Question

Find the sum of the matrices. \(\left[\begin{array}{rc}4 & 10 \\ -1 & 9\end{array}\right]+\left[\begin{array}{rr}-20 & 40 \\ -8 & 10\end{array}\right]\)

Short answer

The sum of the matrices is \(\left[\begin{array}{rc}-16 & 50 \ -9 & 19\end{array}\right]\)

Step-by-step solution

Identify the corresponding elements

It's important to know that matrices can only be added if they have the same dimensions. In this case, both matrices are 2x2, so they can be added. The corresponding elements are the elements in the same position in each matrix. That is, the top left elements of both matrices, the top right elements of both matrices, the bottom left elements of both matrices, and the bottom right elements of both matrices.

Add the corresponding elements

The sum of the matrices is found by adding the corresponding elements from each matrix together. The top left element of the sum is \(4+(-20)\), the top right element is \(10+40\), the bottom left element is \(-1+(-8)\) and the bottom right element is \(9+10\).

Calculate the sums

Adding those together gives us the matrix \(\left[\begin{array}{rc}-16 & 50 \ -9 &19\end{array}\right]\)

Key concepts

Matrices Operations

Matrix operations, including addition, subtraction, and multiplication, are fundamental concepts in linear algebra. When we talk about adding two matrices, the crucial condition is that they must be of the same size. They could be 2x2 matrices, 3x3, or any other size, as long as both matrices have the same number of rows and columns.

During matrix addition, we calculate the sum by taking each element from one matrix and adding it to the corresponding element in the other matrix. It's almost like combining two identical grids of numbers. This operation can only be done with matrices of the same dimensions because the concept of a corresponding element does not exist if the matrices differ in size.

For students to tackle these problems efficiently, it's helpful to visualize the operation as merging two layered grids and calculating the new values for each position. Imagine laying two transparent sheets, each with a grid of numbers, on top of each other and summing the numbers that align. Additionally, using colored pens or highlighting the corresponding elements can be a good visual aid for students who may be struggling to keep track of the positions during addition.

Corresponding Elements

The term 'corresponding elements' is used in matrix operations to refer to elements in the same position within different matrices. For example, in a 2x2 matrix, the element in the first row and first column of the first matrix corresponds to the element in the first row and first column of the second matrix. They are like matching puzzle pieces.

Understanding this concept is crucial when adding matrices. The rule of thumb is: only the corresponding elements can be combined with each other. This means you take the numbers that occupy the same 'address' within each matrix and perform the addition.
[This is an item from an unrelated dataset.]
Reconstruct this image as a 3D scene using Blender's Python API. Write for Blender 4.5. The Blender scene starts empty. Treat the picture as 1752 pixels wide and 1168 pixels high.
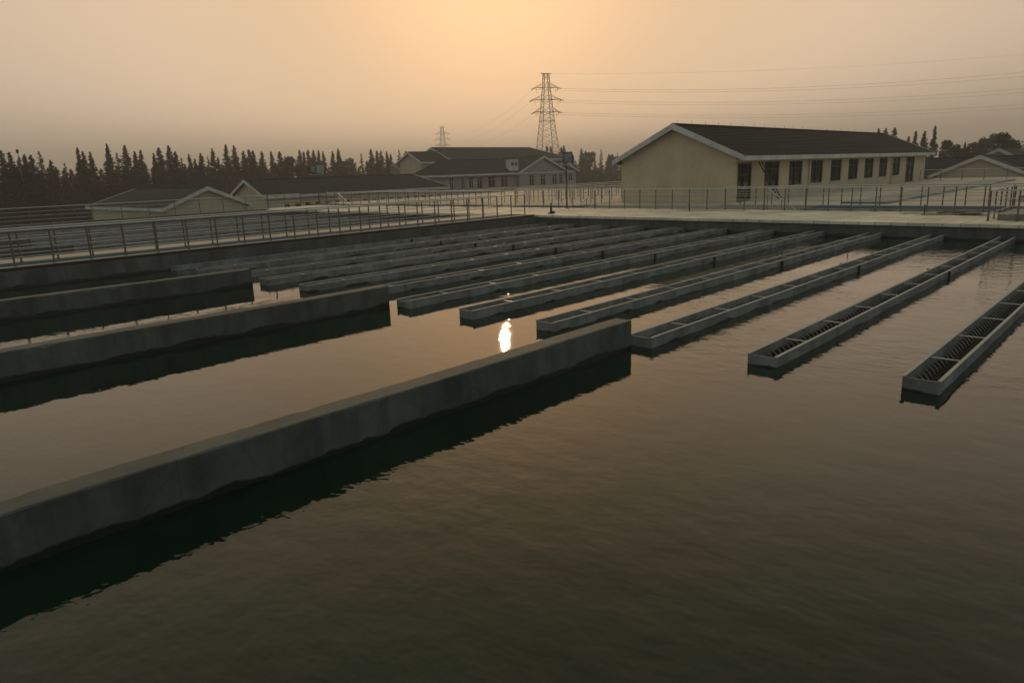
import bpy, math, random
from mathutils import Vector, Matrix

random.seed(7)
SC = bpy.context.scene
COL = SC.collection

# ------------------------------------------------------------------ camera
cam = bpy.data.cameras.new('camera')
cam.lens = 25.0; cam.sensor_width = 36.0; cam.sensor_fit = 'HORIZONTAL'
cam.clip_start = 0.1; cam.clip_end = 6000
camo = bpy.data.objects.new('camera', cam); COL.objects.link(camo)
H = 3.1
_f = 1216.74; _p1 = Vector((2042.1-876, 584-252.42, -_f)); _p0 = Vector((0, _p1.y-_p1.x*.0348, -_f))
_up = _p1.cross(_p0).normalized()
if _up.y < 0: _up = -_up
_Y = _p1.normalized(); _X = _Y.cross(_up)
camo.matrix_world = Matrix.Translation((0, 0, H)) @ Matrix((_X, _Y, _up)).to_4x4()
SC.camera = camo

# ------------------------------------------------------------------ light, sky, exposure
SUN_EL = math.radians(13.47); SUN_AZ = math.radians(-43.8)        # azimuth from +Y towards +X
sun_dir = Vector((math.cos(SUN_EL)*math.sin(SUN_AZ), math.cos(SUN_EL)*math.cos(SUN_AZ), math.sin(SUN_EL)))
sl = bpy.data.lights.new('sun', 'SUN'); sl.energy = .6; sl.angle = math.radians(0.5); sl.color = (1.0, .60, .32)
so = bpy.data.objects.new('sun', sl); COL.objects.link(so)
so.rotation_euler = sun_dir.to_track_quat('Z', 'Y').to_euler()

W = bpy.data.worlds.new('World'); SC.world = W; W.use_nodes = True
nt = W.node_tree; nt.nodes.clear()
out = nt.nodes.new('ShaderNodeOutputWorld'); bg = nt.nodes.new('ShaderNodeBackground')
sky = nt.nodes.new('ShaderNodeTexSky'); sky.sky_type = 'NISHITA'; sky.sun_disc = False
sky.sun_elevation = SUN_EL; sky.sun_rotation = SUN_AZ
sky.air_density = 1.0; sky.dust_density = 10.0; sky.ozone_density = 0.0; sky.altitude = 0
SKY_POW, SKY_MUL = .31, 4.5
bw = nt.nodes.new('ShaderNodeRGBToBW'); nt.links.new(sky.outputs[0], bw.inputs[0])
# thick smog evens the sky out: compress the clear-sky contrast; colour runs from warm at the sun to cool grey opposite it
def wm(op, x, y):
    q = nt.nodes.new('ShaderNodeMath'); q.operation = op
    for i, v in enumerate((x, y)):
        if hasattr(v, 'is_output'): nt.links.new(v, q.inputs[i])
        else: q.inputs[i].default_value = v
    return q
pw = wm('POWER', bw.outputs[0], SKY_POW); ms = wm('MULTIPLY', pw.outputs[0], SKY_MUL)
sm = wm('SMOOTH_MIN', ms.outputs[0], 9.5); sm.inputs[2].default_value = 3.0
tc = nt.nodes.new('ShaderNodeTexCoord'); vm = nt.nodes.new('ShaderNodeVectorMath'); vm.operation = 'DOT_PRODUCT'
vm.inputs[1].default_value = sun_dir; nt.links.new(tc.outputs['Generated'], vm.inputs[0])
mr_ = nt.nodes.new('ShaderNodeMapRange'); mr_.inputs[1].default_value = -1; mr_.inputs[2].default_value = 1; nt.links.new(vm.outputs['Value'], mr_.inputs[0])
tr_ = nt.nodes.new('ShaderNodeValToRGB'); cr = tr_.color_ramp; cr.elements.new(.5); cr.elements.new(.9); cr.elements.new(.97)
for e, (p_, c_) in zip(cr.elements, ((0, (.74, .86, .92)), (.5, (.80, .86, .84)), (.80, (1., .80, .62)), (.95, (1., .735, .50)), (1., (1., .68, .40)))):
    e.position = p_; e.color = (*c_, 1)
nt.links.new(mr_.outputs[0], tr_.inputs[0])
mx = nt.nodes.new('ShaderNodeMix'); mx.data_type = 'RGBA'; mx.blend_type = 'MULTIPLY'; mx.inputs[0].default_value = 1
sz_ = nt.nodes.new('ShaderNodeSeparateXYZ'); nt.links.new(tc.outputs['Generated'], sz_.inputs[0])
ex_ = nt.nodes.new('ShaderNodeMapRange'); ex_.interpolation_type = 'SMOOTHSTEP'      # smog is thickest, and dimmest, low down
for i_, v_ in ((1, -.05), (2, .22), (3, 1.16), (4, .94)): ex_.inputs[i_].default_value = v_
nt.links.new(sz_.outputs[2], ex_.inputs[0]); sx_ = wm('MULTIPLY', sm.outputs[0], ex_.outputs[0])
zn_ = nt.nodes.new('ShaderNodeMapRange'); zn_.interpolation_type = 'SMOOTHSTEP'; zn_.data_type = 'FLOAT_VECTOR'      # thinner, darker and cooler air overhead
zc_ = nt.nodes.new('ShaderNodeCombineXYZ')
for i_ in range(3): nt.links.new(sz_.outputs[2], zc_.inputs[i_])
nt.links.new(zc_.outputs[0], zn_.inputs['Vector'])
for n_, v_ in (('From Min', (.22,)*3), ('From Max', (.80,)*3), ('To Min', (1., 1., 1.)), ('To Max', (.58, .72, .64))):
    [q for q in zn_.inputs if q.name == n_ and q.type == 'VECTOR'][0].default_value = v_
zm_ = nt.nodes.new('ShaderNodeMix'); zm_.data_type = 'RGBA'; zm_.blend_type = 'MULTIPLY'; zm_.inputs[0].default_value = 1
nt.links.new(zn_.outputs['Vector'], zm_.inputs[7]); nt.links.new(mx.outputs[2], zm_.inputs[6])
nt.links.new(sx_.outputs[0], mx.inputs[6]); nt.links.new(tr_.outputs[0], mx.inputs[7])
# aureole of the veiled sun
dp_ = wm('MAXIMUM', vm.outputs['Value'], 0.); ap_ = wm('POWER', dp_.outputs[0], 64.); ag_ = wm('MULTIPLY', ap_.outputs[0], 5.2)
au_ = nt.nodes.new('ShaderNodeMix'); au_.data_type = 'RGBA'; au_.blend_type = 'MULTIPLY'; au_.inputs[0].default_value = 1
au_.inputs[7].default_value = (1., .47, .14, 1); nt.links.new(ag_.outputs[0], au_.inputs[6])
ad_ = nt.nodes.new('ShaderNodeMix'); ad_.data_type = 'RGBA'; ad_.blend_type = 'ADD'; ad_.inputs[0].default_value = 1
nt.links.new(zm_.outputs[2], ad_.inputs[6]); nt.links.new(au_.outputs[2], ad_.inputs[7])
nt.links.new(ad_.outputs[2], bg.inputs[0]); bg.inputs[1].default_value = .10
nt.links.new(bg.outputs[0], out.inputs[0])

SC.view_settings.view_transform = 'Standard'; SC.view_settings.look = 'None'
SC.view_settings.gamma = 1; SC.view_settings.use_curve_mapping = False
SC.view_settings.exposure = 0.0
SC.render.engine = 'CYCLES'
SC.cycles.use_denoising = True
SC.cycles.max_bounces = 6; SC.cycles.diffuse_bounces = 2; SC.cycles.glossy_bounces = 4
SC.cycles.transmission_bounces = 2; SC.cycles.volume_bounces = 0
SC.cycles.caustics_reflective = False; SC.cycles.caustics_refractive = False

# ------------------------------------------------------------------ materials
M = {}
def nodes(name):
    m = bpy.data.materials.new(name); m.use_nodes = True
    n = m.node_tree.nodes; return m, m.node_tree, n['Principled BSDF']
def noise(t, scale, detail=4, rough=.6, vec=None, stretch=None):
    x = t.nodes.new('ShaderNodeTexNoise'); x.inputs['Scale'].default_value = scale
    x.inputs['Detail'].default_value = detail; x.inputs['Roughness'].default_value = rough
    if vec is None:
        g = t.nodes.new('ShaderNodeNewGeometry'); vec = g.outputs['Position']
    if stretch:
        mp = t.nodes.new('ShaderNodeMapping'); mp.inputs['Scale'].default_value = stretch
        t.links.new(vec, mp.inputs['Vector']); vec = mp.outputs[0]
    t.links.new(vec, x.inputs['Vector']); return x
def ramp(t, src, stops):
    r = t.nodes.new('ShaderNodeValToRGB'); cr = r.color_ramp
    while len(cr.elements) < len(stops): cr.elements.new(.5)
    for e, (p, c) in zip(cr.elements, stops):
        e.position = p; e.color = (c[0], c[1], c[2], 1) if hasattr(c, '__len__') else (c, c, c, 1)
    t.links.new(src, r.inputs[0]); return r
def mixc(t, a, b, fac, mode='MIX'):
    x = t.nodes.new('ShaderNodeMix'); x.data_type = 'RGBA'; x.blend_type = mode
    for v, i in ((fac, 0), (a, 6), (b, 7)):
        if hasattr(v, 'is_output'): t.links.new(v, x.inputs[i])
        elif hasattr(v, '__len__'): x.inputs[i].default_value = (v[0], v[1], v[2], 1)
        else: x.inputs[i].default_value = v
    return x.outputs[2]
def bump(t, p, h, strength, dist):
    b = t.nodes.new('ShaderNodeBump'); b.inputs['Strength'].default_value = strength; b.inputs['Distance'].default_value = dist
    t.links.new(h, b.inputs['Height']); t.links.new(b.outputs[0], p.inputs['Normal']); return b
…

Visual Aid for Corresponding Elements

A technique that can be quite effective for visual learners is to physically mark corresponding elements with symbols or colors. This way, students can quickly identify which elements to add together, reducing the likelihood of mixing up positions during calculations.

It's also noteworthy to mention that if a student is ever in doubt about which elements are corresponding, they can refer to the row and column indices of the elements. The indices act as a geographical 'coordinate system' for pinpointing the exact location of an element within the matrix landscape.

2x2 Matrices

2x2 matrices are the simplest form of square matrices and are particularly important for building the fundamental skills needed for bigger and more complex matrix operations. They consist of four elements arranged into two rows and two columns. Understanding operations on 2x2 matrices sets the precedent for understanding larger matrices.

Due to their small size, 2x2 matrices provide an excellent starting point for practicing the concept of corresponding elements and matrix addition. They are easy to visualize and the calculations are straightforward, which is beneficial for beginners.

Practice Tips for 2x2 Matrices

Students can gain confidence by manually adding several 2x2 matrices before moving onto larger sized matrices. When practicing with 2x2 matrices, it's useful to recognize patterns in the addition process. For instance, the 'diagonal' elements (top left and bottom right) often carry certain properties in advanced operations, such as determinants and inverses, thus getting familiar with such patterns early on is advantageous.